US, Europe and China to dominate hydrogen supply – BloombergNEF

By the end of the decade, the United States, Europe, and China will dominate the global supply of low-carbon hydrogen thanks to strong regulatory support and ambitious growth targets. This is stated in the relevant report of the research organization BloombergNEF (BNEF), Bloomberg reports.

By 2030, these three markets will account for 80% of global production of clean hydrogen. The annual supply is expected to increase 30 times, to 16.4 million tons.

By 2030, the United States is projected to account for 37% of low-carbon hydrogen production, while Europe and China will account for 24% and 19%, respectively, thanks to strong domestic policy support, including subsidies and tax incentives.

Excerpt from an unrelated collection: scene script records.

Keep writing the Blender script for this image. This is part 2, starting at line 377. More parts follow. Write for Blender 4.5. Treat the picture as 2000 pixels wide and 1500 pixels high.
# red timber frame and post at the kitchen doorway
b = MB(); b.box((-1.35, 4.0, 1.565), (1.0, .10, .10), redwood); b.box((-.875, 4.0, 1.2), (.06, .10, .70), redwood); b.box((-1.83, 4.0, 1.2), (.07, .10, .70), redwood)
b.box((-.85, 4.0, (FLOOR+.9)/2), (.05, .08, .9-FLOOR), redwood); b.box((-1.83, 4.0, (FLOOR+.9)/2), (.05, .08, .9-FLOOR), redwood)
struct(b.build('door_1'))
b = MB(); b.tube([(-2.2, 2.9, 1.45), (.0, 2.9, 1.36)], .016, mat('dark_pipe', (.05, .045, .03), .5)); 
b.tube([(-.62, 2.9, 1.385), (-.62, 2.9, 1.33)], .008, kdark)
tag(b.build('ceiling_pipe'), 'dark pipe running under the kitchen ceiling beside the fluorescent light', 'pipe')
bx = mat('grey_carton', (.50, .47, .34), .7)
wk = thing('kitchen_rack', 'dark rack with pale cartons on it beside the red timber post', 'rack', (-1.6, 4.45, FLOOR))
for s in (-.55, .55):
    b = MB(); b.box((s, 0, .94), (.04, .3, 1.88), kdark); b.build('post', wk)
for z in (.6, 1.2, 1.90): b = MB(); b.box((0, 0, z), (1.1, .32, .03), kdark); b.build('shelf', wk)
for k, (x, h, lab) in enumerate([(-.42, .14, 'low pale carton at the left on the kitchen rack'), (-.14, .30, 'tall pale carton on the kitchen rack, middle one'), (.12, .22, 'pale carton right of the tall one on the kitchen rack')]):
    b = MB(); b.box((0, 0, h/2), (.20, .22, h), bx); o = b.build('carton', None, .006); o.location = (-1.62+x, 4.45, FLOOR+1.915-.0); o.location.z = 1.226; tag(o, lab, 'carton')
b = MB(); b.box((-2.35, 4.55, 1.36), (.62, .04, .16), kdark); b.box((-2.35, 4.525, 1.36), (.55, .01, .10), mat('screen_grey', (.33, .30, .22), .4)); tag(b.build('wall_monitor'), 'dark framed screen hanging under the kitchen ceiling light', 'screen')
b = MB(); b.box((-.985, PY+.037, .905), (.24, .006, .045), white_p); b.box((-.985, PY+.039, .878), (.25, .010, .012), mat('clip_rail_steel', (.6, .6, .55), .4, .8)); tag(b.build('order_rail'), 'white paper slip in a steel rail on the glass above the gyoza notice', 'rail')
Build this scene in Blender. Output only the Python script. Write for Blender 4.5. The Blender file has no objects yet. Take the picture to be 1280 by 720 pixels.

Most of the hydrogen production in Europe will come from the UK, the Netherlands, Spain and Portugal. As for the situation in China, it remains difficult to monitor due to a lack of information about government projects and Beijing’s goals.

According to the New Energy Outlook 2024, published by BNEF, the demand for all types of hydrogen is expected to quadruple by 2050, to 390 million tons. At the same time, it will be driven by industries such as ferrous metallurgy, aviation, and shipping. The forecast was made under a zero-emissions scenario, when global warming is limited to 1.5°C above pre-industrial levels, as stipulated by the Paris Agreement.

By the end of 2030, about 95 GW of electrolyzers could be commissioned, almost 10 times the capacity approved today. This method is likely to account for almost all production in the Asia-Pacific region this decade. At the same time, most of the supply from large producers such as the United States and the United Kingdom will be “blue” hydrogen, i.e., hydrogen produced from fossil fuels, but combined with carbon capture and storage.

As for electricity generation, green power generation can provide the bulk of the aggressive emissions reductions needed by 2030, BNEF notes. This will give more time to address challenges in industries such as steel and aviation, where cost-competitive low-carbon solutions have not yet become widespread. Achieving zero emissions depends on tripling renewable energy capacity by the end of the decade.

Even if the transition is driven by economic factors alone, without additional political incentives, the share of renewables in electricity generation could exceed 50% by the end of this decade.

As GMK Center reported earlier, the European steel industry needs 5 million tons of hydrogen per year to decarbonize its operations. This estimate was made by Axel Eggert, CEO of the European Steel Association (EUROFER). He noted that major metallurgical projects in the region will be ready to use hydrogen by 2026-2027, but there is no supply.